Now, because $k[H] = k[T_{i,j}]/(\Delta - 1)$, by denoting $t_{i,j}$ the image of $T_{i,j}$ in $k[H]$, I know that $\Omega_H$ is generated by the $dt_{i,j}$. If I consider the canonical basis $(e_{i,j})$ of $k[H]^{n^2}$ and define the map $k[H]^{n^2}\rightarrow \Omega_H$ sending $e_{i,j}$ to $dt_{i,j}$, then the kernel is the submodule generated by the element $\sum_{i,j=1}^n \frac{\partial \Delta}{\partial T_{i,j}}(t)e_{i,j}$ (the term "$-1$" disappears in the derivation). Thus I have a presentation of $\Omega_H$ as the quotient of the $n^2$-dimensional free module over $k[H]$ with the above kernel.

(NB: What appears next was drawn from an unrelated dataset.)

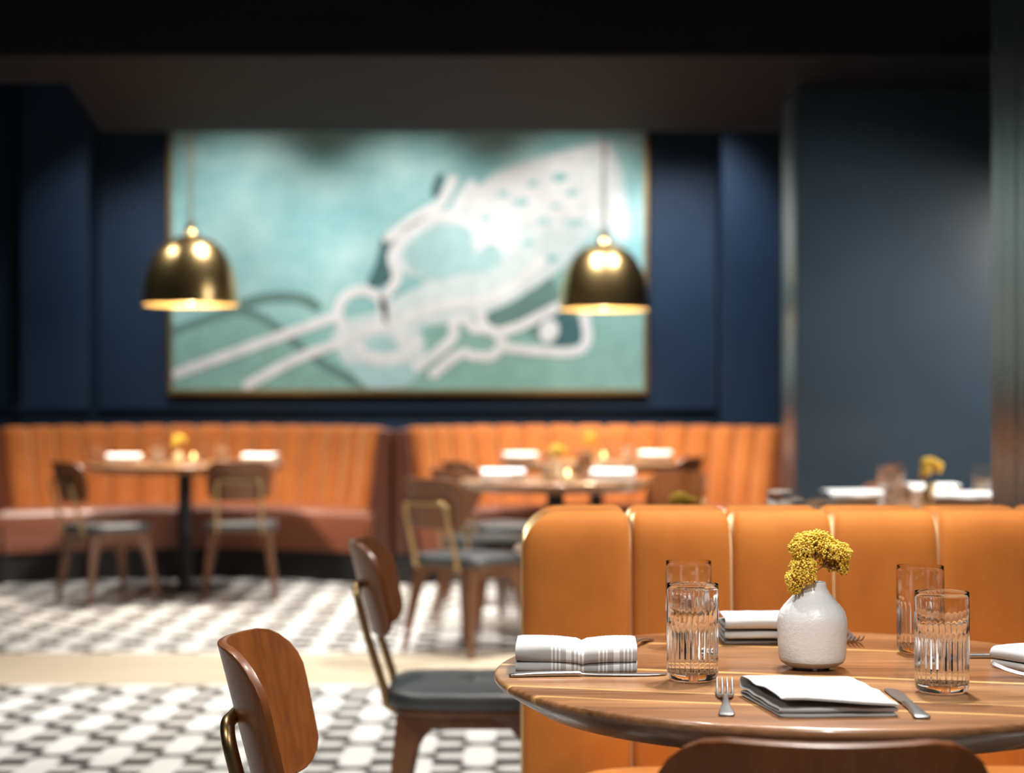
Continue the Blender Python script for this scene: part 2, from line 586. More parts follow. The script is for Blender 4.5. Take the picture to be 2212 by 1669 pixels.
def mat_canvas():
    t = NT('turquoise_paint')
    nz = t.noise(t.coords((1, 1, 1.4)), 1.6, 5, 0.6)
    sep = t.n('ShaderNodeSeparateXYZ')
    t.l(t.coords(), sep.inputs[0])
    c = t.ramp(nz, [(0.32, (0.16, 0.36, 0.38)), (0.5, (0.25, 0.46, 0.475)), (0.68, (0.38, 0.57, 0.575))])
    k = t.n('ShaderNodeMapRange')
    k.inputs['From Min'].default_value = 0.75
    k.inputs['From Max'].default_value = 0.1
    t.l(sep.outputs[2], k.inputs[0])
    t.set(color=t.mix(k.outputs[0], c, (0.22, 0.44, 0.39)), rough=0.7, spec=0.2)
    return t.m


def mat_brush(name, c):
    t = NT(name)
    t.set(color=t.ramp(t.noise(t.coords((2, 1, 2)), 4, 4), [(0.3, tuple(q * 0.82 for q in c)), (0.7, c)]), rough=0.75, spec=0.2)
    return t.m


pm = [mat_canvas(), mat_brush('white_line_paint', (0.70, 0.715, 0.72)), mat_brush('pale_body_paint', (0.56, 0.655, 0.665)), mat_brush('grey_green_paint', (0.12, 0.215, 0.20)),
      mat_brush('sea_green_paint', (0.22, 0.40, 0.36)), mat_brush('slate_teal_paint', (0.055, 0.13, 0.14)), mat_brush('ice_blue_paint', (0.36, 0.55, 0.575))]
cv.build('canvas', pm, pt, smooth=False)
b = MB()
fw = 0.028
for (xa, xb, za, zb) in ((x0 - fw, x1 + fw, z0 - fw, z0), (x0 - fw, x1 + fw, z1, z1 + fw), (x0 - fw, x0, z0, z1), (x1, x1 + fw, z0, z1)):
    b.box(xa - OX, xb - OX, -0.02, 0.045, za - OZ, zb - OZ)
b.build('frame', mat_metal('gilt_frame', (0.42, 0.27, 0.10), 0.4), pt, smooth=False)

# ------------------------------------------------------------------ round tables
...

Now, I would like to understand the quotient $\Omega_H(I_n)$. This amounts to tensoring $\Omega_H$ with $k[H]/M_{I_n}\cong k$ over $k[H]$, the isomorphism with $k$ being given by evaluating in $I_n$. Thus $$\Omega_H(I_n)\cong k^{n^2}/(\sum_{i,j=1}^n \frac{\partial \Delta}{\partial T_{i,j}}(I_n)e_{i,j})$$
But now, if $X$ is the matrix whose $(i,j)-$coefficient is $T_{i,j}$, then $\frac{\partial \Delta}{\partial T_{i,j}}$ is its $(i,j)-$cofactor. Evaluating it at $I_n$ (that is, taking $T_{i,j}=\delta_{i,j}$), these partial derivatives are $1$ when $i=j$ and $0$ otherwise. Thus, $\Omega_H(I_n)\cong k^{n^2}/(\sum_{i}^n e_{i,i})$.
I need now to compute the dual of this vector space. That is the set of all linear form on $k^{n^2}\cong M_n(k)$ vanishing on the identity. Because every linear form of $M_n(k)$ has the form $M\mapsto \operatorname{Trace}(XM)$ for some $X\in M_n(k)$, I see now that $T_{I_n}H$ can naturally be identified with the space $\mathfrak sl_n$. It would remain to check that the Lie algebra structure of $T_{I_n}H$ coincide with that of $\mathfrak sl_n$. That is something I am still unsure, as the Lie algebra structure on the tangent space comes from that on the derivations of $k[H]$, so it's a little abstract.